* DATA FOR THIS EXERCISE:
>>>

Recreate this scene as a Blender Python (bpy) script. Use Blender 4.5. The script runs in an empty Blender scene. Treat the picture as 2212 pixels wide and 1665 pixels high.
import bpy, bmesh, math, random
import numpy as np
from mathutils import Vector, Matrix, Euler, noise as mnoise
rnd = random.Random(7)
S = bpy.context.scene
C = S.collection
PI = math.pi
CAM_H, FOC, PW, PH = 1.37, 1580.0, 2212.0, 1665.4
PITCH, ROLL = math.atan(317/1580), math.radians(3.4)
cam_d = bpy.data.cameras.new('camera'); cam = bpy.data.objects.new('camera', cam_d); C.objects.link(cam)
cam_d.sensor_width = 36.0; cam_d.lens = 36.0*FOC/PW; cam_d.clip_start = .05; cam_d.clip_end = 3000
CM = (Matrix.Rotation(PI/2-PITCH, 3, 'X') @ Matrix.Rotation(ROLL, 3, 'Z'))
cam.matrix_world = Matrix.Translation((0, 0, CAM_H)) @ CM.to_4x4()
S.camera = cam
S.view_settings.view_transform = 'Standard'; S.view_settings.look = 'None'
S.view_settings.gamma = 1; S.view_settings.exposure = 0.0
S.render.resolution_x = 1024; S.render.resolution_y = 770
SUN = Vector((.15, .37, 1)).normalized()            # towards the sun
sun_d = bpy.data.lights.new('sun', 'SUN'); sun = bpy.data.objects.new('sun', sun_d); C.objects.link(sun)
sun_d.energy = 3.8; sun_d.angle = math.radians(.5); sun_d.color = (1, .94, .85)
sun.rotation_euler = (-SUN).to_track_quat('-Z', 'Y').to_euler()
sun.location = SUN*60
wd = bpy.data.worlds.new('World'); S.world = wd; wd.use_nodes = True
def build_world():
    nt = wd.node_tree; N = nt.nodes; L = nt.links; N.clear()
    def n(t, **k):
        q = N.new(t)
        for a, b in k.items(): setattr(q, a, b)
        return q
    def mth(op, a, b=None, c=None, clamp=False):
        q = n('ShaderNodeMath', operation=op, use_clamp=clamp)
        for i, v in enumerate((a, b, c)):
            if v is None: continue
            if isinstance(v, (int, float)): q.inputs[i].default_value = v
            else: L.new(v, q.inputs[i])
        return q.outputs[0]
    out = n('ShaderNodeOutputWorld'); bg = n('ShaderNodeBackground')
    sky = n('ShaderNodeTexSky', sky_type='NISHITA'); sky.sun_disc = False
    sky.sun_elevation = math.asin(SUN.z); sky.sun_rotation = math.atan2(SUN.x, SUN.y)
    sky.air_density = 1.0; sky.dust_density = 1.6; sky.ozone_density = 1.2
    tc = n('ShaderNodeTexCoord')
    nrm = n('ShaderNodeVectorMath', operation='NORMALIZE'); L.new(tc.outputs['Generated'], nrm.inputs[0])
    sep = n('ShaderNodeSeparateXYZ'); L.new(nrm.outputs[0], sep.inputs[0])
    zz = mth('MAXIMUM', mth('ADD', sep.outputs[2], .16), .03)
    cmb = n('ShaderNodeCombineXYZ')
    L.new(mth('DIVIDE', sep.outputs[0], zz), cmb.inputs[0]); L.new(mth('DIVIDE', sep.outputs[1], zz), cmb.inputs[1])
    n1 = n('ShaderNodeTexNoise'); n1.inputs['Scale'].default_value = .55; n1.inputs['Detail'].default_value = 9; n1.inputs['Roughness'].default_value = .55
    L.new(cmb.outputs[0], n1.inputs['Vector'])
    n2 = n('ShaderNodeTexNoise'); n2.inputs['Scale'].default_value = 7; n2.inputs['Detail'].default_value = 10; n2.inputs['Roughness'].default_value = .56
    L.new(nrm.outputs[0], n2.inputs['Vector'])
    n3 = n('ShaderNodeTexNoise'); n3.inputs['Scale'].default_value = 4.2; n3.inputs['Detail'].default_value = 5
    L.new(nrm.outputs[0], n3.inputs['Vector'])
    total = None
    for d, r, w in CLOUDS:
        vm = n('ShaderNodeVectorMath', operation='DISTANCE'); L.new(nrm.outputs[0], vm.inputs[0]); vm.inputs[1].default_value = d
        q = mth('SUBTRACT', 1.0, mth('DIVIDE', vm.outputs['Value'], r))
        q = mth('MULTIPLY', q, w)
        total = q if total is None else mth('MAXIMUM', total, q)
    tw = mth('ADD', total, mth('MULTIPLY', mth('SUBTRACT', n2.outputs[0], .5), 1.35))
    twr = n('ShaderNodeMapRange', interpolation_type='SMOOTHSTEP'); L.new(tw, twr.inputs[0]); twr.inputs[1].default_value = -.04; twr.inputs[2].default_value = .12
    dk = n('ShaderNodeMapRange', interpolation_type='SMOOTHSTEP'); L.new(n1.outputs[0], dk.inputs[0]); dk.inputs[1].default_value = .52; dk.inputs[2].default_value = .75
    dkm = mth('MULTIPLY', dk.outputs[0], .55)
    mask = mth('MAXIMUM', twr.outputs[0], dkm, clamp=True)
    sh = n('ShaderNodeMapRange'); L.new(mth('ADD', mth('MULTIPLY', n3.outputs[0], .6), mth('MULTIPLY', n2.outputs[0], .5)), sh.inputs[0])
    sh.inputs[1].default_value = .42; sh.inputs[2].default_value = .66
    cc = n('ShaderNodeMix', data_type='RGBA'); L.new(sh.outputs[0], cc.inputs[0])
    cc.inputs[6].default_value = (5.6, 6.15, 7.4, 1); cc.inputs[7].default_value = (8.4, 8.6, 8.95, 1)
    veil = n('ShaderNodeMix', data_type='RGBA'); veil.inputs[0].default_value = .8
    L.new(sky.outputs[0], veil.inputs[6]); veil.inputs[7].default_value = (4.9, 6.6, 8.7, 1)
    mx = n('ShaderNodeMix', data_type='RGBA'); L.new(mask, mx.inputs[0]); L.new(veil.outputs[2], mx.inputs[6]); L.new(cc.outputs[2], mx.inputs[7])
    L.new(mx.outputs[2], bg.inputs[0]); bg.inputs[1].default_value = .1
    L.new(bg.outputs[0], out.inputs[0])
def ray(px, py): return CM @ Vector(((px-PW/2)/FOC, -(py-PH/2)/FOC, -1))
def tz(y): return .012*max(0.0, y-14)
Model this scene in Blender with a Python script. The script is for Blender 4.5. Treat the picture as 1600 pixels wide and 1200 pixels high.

<<<

* REQUIRED TASK: Quote every record above exactly.

* FULL RESPONSE:
Recreate this scene as a Blender Python (bpy) script. Use Blender 4.5. The script runs in an empty Blender scene. Treat the picture as 2212 pixels wide and 1665 pixels high.
import bpy, bmesh, math, random
import numpy as np
from mathutils import Vector, Matrix, Euler, noise as mnoise
rnd = random.Random(7)
S = bpy.context.scene
C = S.collection
PI = math.pi
CAM_H, FOC, PW, PH = 1.37, 1580.0, 2212.0, 1665.4
PITCH, ROLL = math.atan(317/1580), math.radians(3.4)
cam_d = bpy.data.cameras.new('camera'); cam = bpy.data.objects.new('camera', cam_d); C.objects.link(cam)
cam_d.sensor_width = 36.0; cam_d.lens = 36.0*FOC/PW; cam_d.clip_start = .05; cam_d.clip_end = 3000
CM = (Matrix.Rotation(PI/2-PITCH, 3, 'X') @ Matrix.Rotation(ROLL, 3, 'Z'))
cam.matrix_world = Matrix.Translation((0, 0, CAM_H)) @ CM.to_4x4()
S.camera = cam
S.view_settings.view_transform = 'Standard'; S.view_settings.look = 'None'
S.view_settings.gamma = 1; S.view_settings.exposure = 0.0
S.render.resolution_x = 1024; S.render.resolution_y = 770
SUN = Vector((.15, .37, 1)).normalized()            # towards the sun
sun_d = bpy.data.lights.new('sun', 'SUN'); sun = bpy.data.objects.new('sun', sun_d); C.objects.link(sun)
sun_d.energy = 3.8; sun_d.angle = math.radians(.5); sun_d.color = (1, .94, .85)
sun.rotation_euler = (-SUN).to_track_quat('-Z', 'Y').to_euler()
sun.location = SUN*60
wd = bpy.data.worlds.new('World'); S.world = wd; wd.use_nodes = True
def build_world():
    nt = wd.node_tree; N = nt.nodes; L = nt.links; N.clear()
    def n(t, **k):
        q = N.new(t)
        for a, b in k.items(): setattr(q, a, b)
        return q
    def mth(op, a, b=None, c=None, clamp=False):
        q = n('ShaderNodeMath', operation=op, use_clamp=clamp)
        for i, v in enumerate((a, b, c)):
            if v is None: continue
            if isinstance(v, (int, float)): q.inputs[i].default_value = v
            else: L.new(v, q.inputs[i])
        return q.outputs[0]
    out = n('ShaderNodeOutputWorld'); bg = n('ShaderNodeBackground')
    sky = n('ShaderNodeTexSky', sky_type='NISHITA'); sky.sun_disc = False
    sky.sun_elevation = math.asin(SUN.z); sky.sun_rotation = math.atan2(SUN.x, SUN.y)
    sky.air_density = 1.0; sky.dust_density = 1.6; sky.ozone_density = 1.2
    tc = n('ShaderNodeTexCoord')
    nrm = n('ShaderNodeVectorMath', operation='NORMALIZE'); L.new(tc.outputs['Generated'], nrm.inputs[0])
    sep = n('ShaderNodeSeparateXYZ'); L.new(nrm.outputs[0], sep.inputs[0])
    zz = mth('MAXIMUM', mth('ADD', sep.outputs[2], .16), .03)
    cmb = n('ShaderNodeCombineXYZ')
    L.new(mth('DIVIDE', sep.outputs[0], zz), cmb.inputs[0]); L.new(mth('DIVIDE', sep.outputs[1], zz), cmb.inputs[1])
    n1 = n('ShaderNodeTexNoise'); n1.inputs['Scale'].default_value = .55; n1.inputs['Detail'].default_value = 9; n1.inputs['Roughness'].default_value = .55
    L.new(cmb.outputs[0], n1.inputs['Vector'])
    n2 = n('ShaderNodeTexNoise'); n2.inputs['Scale'].default_value = 7; n2.inputs['Detail'].default_value = 10; n2.inputs['Roughness'].default_value = .56
    L.new(nrm.outputs[0], n2.inputs['Vector'])
    n3 = n('ShaderNodeTexNoise'); n3.inputs['Scale'].default_value = 4.2; n3.inputs['Detail'].default_value = 5
    L.new(nrm.outputs[0], n3.inputs['Vector'])
    total = None
    for d, r, w in CLOUDS:
        vm = n('ShaderNodeVectorMath', operation='DISTANCE'); L.new(nrm.outputs[0], vm.inputs[0]); vm.inputs[1].default_value = d
        q = mth('SUBTRACT', 1.0, mth('DIVIDE', vm.outputs['Value'], r))
        q = mth('MULTIPLY', q, w)
        total = q if total is None else mth('MAXIMUM', total, q)
    tw = mth('ADD', total, mth('MULTIPLY', mth('SUBTRACT', n2.outputs[0], .5), 1.35))
    twr = n('ShaderNodeMapRange', interpolation_type='SMOOTHSTEP'); L.new(tw, twr.inputs[0]); twr.inputs[1].default_value = -.04; twr.inputs[2].default_value = .12
    dk = n('ShaderNodeMapRange', interpolation_type='SMOOTHSTEP'); L.new(n1.outputs[0], dk.inputs[0]); dk.inputs[1].default_value = .52; dk.inputs[2].default_value = .75
    dkm = mth('MULTIPLY', dk.outputs[0], .55)
    mask = mth('MAXIMUM', twr.outputs[0], dkm, clamp=True)
    sh = n('ShaderNodeMapRange'); L.new(mth('ADD', mth('MULTIPLY', n3.outputs[0], .6), mth('MULTIPLY', n2.outputs[0], .5)), sh.inputs[0])
    sh.inputs[1].default_value = .42; sh.inputs[2].default_value = .66
    cc = n('ShaderNodeMix', data_type='RGBA'); L.new(sh.outputs[0], cc.inputs[0])
    cc.inputs[6].default_value = (5.6, 6.15, 7.4, 1); cc.inputs[7].default_value = (8.4, 8.6, 8.95, 1)
    veil = n('ShaderNodeMix', data_type='RGBA'); veil.inputs[0].default_value = .8
    L.new(sky.outputs[0], veil.inputs[6]); veil.inputs[7].default_value = (4.9, 6.6, 8.7, 1)
    mx = n('ShaderNodeMix', data_type='RGBA'); L.new(mask, mx.inputs[0]); L.new(veil.outputs[2], mx.inputs[6]); L.new(cc.outputs[2], mx.inputs[7])
    L.new(mx.outputs[2], bg.inputs[0]); bg.inputs[1].default_value = .1
    L.new(bg.outputs[0], out.inputs[0])
def ray(px, py): return CM @ Vector(((px-PW/2)/FOC, -(py-PH/2)/FOC, -1))
def tz(y): return .012*max(0.0, y-14)
Model this scene in Blender with a Python script. The script is for Blender 4.5. Treat the picture as 1600 pixels wide and 1200 pixels high.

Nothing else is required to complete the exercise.